EXERCISE INSTRUCTIONS: Beginning with the first line of the data below, extract each line up to and including the one containing "lo = bpy.data.objects.new('downlight_beam', ld);". Copy them exactly and add nothing.
#### SOURCE MATERIAL
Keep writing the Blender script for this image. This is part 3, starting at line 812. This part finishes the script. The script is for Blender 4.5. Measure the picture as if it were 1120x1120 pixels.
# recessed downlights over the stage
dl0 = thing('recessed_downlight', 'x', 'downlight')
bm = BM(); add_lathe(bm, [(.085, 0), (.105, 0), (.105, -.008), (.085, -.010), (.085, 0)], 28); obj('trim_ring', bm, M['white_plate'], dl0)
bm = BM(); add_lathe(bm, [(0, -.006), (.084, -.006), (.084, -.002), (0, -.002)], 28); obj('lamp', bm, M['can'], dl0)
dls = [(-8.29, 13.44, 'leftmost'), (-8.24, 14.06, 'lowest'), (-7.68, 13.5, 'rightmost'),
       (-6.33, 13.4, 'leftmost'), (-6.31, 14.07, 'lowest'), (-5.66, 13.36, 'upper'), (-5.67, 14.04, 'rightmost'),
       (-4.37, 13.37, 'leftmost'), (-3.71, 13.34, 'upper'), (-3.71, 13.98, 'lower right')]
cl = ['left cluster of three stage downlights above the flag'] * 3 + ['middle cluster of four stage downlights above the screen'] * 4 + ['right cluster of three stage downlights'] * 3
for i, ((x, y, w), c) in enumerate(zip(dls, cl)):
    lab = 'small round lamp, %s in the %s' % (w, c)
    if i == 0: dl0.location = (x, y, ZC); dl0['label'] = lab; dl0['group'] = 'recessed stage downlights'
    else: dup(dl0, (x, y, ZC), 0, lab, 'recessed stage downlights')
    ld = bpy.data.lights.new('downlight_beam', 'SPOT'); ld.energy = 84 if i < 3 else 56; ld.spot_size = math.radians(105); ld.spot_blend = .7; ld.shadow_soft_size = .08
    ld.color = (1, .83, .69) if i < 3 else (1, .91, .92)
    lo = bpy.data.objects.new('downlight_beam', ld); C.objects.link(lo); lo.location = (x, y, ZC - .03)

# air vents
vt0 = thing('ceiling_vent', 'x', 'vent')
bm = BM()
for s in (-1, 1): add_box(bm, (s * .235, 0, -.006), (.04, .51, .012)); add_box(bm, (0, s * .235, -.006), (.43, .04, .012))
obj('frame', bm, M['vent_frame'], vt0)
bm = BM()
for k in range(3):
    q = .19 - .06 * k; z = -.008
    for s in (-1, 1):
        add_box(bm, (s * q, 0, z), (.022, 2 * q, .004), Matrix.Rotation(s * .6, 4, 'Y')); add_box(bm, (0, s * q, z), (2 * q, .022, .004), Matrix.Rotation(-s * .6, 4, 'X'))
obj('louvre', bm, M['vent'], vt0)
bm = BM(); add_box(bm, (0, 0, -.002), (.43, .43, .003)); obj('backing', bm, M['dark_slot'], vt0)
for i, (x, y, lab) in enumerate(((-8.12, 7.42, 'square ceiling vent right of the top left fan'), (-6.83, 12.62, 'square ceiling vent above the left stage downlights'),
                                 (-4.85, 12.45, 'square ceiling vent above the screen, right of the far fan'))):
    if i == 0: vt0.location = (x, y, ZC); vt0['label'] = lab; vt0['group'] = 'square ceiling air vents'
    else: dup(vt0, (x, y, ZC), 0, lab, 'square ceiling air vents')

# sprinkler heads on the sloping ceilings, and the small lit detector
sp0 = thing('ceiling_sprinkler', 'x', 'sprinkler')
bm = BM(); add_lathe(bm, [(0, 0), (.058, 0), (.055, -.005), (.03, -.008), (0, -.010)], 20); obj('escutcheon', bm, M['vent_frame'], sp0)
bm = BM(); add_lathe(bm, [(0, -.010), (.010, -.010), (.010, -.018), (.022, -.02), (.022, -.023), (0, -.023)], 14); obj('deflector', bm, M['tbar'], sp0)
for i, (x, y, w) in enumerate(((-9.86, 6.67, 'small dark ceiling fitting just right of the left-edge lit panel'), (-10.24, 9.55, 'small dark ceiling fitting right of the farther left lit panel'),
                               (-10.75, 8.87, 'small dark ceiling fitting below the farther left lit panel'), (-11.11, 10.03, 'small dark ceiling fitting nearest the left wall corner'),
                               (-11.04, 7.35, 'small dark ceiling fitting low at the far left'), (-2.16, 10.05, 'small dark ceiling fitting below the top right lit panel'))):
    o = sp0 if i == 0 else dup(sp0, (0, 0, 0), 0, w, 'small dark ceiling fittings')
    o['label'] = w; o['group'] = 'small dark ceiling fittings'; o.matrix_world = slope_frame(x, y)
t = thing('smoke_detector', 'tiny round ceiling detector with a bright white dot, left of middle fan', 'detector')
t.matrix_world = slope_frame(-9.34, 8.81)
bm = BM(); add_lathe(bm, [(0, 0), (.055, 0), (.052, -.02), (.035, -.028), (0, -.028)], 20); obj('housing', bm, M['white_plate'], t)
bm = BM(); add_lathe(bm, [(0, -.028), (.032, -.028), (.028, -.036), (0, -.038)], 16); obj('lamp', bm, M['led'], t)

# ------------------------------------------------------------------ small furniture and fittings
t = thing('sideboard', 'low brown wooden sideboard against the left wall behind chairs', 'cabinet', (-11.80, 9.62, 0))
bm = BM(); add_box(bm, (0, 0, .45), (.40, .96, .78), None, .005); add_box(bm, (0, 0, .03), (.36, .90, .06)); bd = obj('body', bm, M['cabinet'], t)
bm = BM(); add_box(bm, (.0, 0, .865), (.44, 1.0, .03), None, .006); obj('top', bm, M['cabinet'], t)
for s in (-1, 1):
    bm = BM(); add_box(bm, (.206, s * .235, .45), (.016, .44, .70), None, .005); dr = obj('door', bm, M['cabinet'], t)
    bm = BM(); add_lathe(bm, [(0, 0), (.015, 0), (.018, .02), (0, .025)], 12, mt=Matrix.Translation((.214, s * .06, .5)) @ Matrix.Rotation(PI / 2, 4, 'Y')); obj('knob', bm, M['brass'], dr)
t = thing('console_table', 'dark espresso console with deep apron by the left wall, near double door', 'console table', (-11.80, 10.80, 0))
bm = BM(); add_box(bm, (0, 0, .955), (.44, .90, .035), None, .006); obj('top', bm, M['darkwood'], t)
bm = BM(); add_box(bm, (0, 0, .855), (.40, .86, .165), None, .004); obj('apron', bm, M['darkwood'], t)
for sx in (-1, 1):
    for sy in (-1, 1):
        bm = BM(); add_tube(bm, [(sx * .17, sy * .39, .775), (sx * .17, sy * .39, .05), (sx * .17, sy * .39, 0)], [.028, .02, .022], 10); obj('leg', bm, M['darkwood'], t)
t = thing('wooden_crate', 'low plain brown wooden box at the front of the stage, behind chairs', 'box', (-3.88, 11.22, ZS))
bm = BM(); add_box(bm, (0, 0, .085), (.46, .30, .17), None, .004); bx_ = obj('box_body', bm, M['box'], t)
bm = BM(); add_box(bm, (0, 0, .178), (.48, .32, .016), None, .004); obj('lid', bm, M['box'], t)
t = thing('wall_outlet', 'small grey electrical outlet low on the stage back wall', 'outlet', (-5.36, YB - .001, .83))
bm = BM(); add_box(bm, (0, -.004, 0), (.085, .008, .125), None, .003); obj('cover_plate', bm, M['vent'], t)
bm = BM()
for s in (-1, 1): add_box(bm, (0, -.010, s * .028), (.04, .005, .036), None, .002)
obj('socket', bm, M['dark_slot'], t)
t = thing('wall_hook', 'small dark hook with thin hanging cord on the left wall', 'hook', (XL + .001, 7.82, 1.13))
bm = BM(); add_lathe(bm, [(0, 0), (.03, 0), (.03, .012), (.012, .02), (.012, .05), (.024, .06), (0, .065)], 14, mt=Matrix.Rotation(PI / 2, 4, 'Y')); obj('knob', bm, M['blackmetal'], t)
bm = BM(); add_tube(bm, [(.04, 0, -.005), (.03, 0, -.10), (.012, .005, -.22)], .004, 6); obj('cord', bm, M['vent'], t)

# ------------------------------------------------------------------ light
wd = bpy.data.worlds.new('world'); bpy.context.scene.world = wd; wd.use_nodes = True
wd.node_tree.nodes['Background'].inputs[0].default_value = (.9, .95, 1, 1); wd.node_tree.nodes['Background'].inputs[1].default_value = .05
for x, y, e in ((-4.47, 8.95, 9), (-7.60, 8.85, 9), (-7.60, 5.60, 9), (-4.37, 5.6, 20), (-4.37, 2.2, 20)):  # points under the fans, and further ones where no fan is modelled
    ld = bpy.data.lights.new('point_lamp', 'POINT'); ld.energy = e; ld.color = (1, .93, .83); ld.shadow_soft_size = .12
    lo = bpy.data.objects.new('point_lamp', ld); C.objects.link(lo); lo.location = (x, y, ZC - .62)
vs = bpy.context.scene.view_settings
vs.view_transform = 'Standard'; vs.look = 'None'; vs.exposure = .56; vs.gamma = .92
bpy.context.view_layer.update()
########
TASK RESULT:
Keep writing the Blender script for this image. This is part 3, starting at line 812. This part finishes the script. The script is for Blender 4.5. Measure the picture as if it were 1120x1120 pixels.
# recessed downlights over the stage
dl0 = thing('recessed_downlight', 'x', 'downlight')
bm = BM(); add_lathe(bm, [(.085, 0), (.105, 0), (.105, -.008), (.085, -.010), (.085, 0)], 28); obj('trim_ring', bm, M['white_plate'], dl0)
bm = BM(); add_lathe(bm, [(0, -.006), (.084, -.006), (.084, -.002), (0, -.002)], 28); obj('lamp', bm, M['can'], dl0)
dls = [(-8.29, 13.44, 'leftmost'), (-8.24, 14.06, 'lowest'), (-7.68, 13.5, 'rightmost'),
       (-6.33, 13.4, 'leftmost'), (-6.31, 14.07, 'lowest'), (-5.66, 13.36, 'upper'), (-5.67, 14.04, 'rightmost'),
       (-4.37, 13.37, 'leftmost'), (-3.71, 13.34, 'upper'), (-3.71, 13.98, 'lower right')]
cl = ['left cluster of three stage downlights above the flag'] * 3 + ['middle cluster of four stage downlights above the screen'] * 4 + ['right cluster of three stage downlights'] * 3
for i, ((x, y, w), c) in enumerate(zip(dls, cl)):
    lab = 'small round lamp, %s in the %s' % (w, c)
    if i == 0: dl0.location = (x, y, ZC); dl0['label'] = lab; dl0['group'] = 'recessed stage downlights'
    else: dup(dl0, (x, y, ZC), 0, lab, 'recessed stage downlights')
    ld = bpy.data.lights.new('downlight_beam', 'SPOT'); ld.energy = 84 if i < 3 else 56; ld.spot_size = math.radians(105); ld.spot_blend = .7; ld.shadow_soft_size = .08
    ld.color = (1, .83, .69) if i < 3 else (1, .91, .92)
    lo = bpy.data.objects.new('downlight_beam', ld); C.objects.link(lo); lo.location = (x, y, ZC - .03)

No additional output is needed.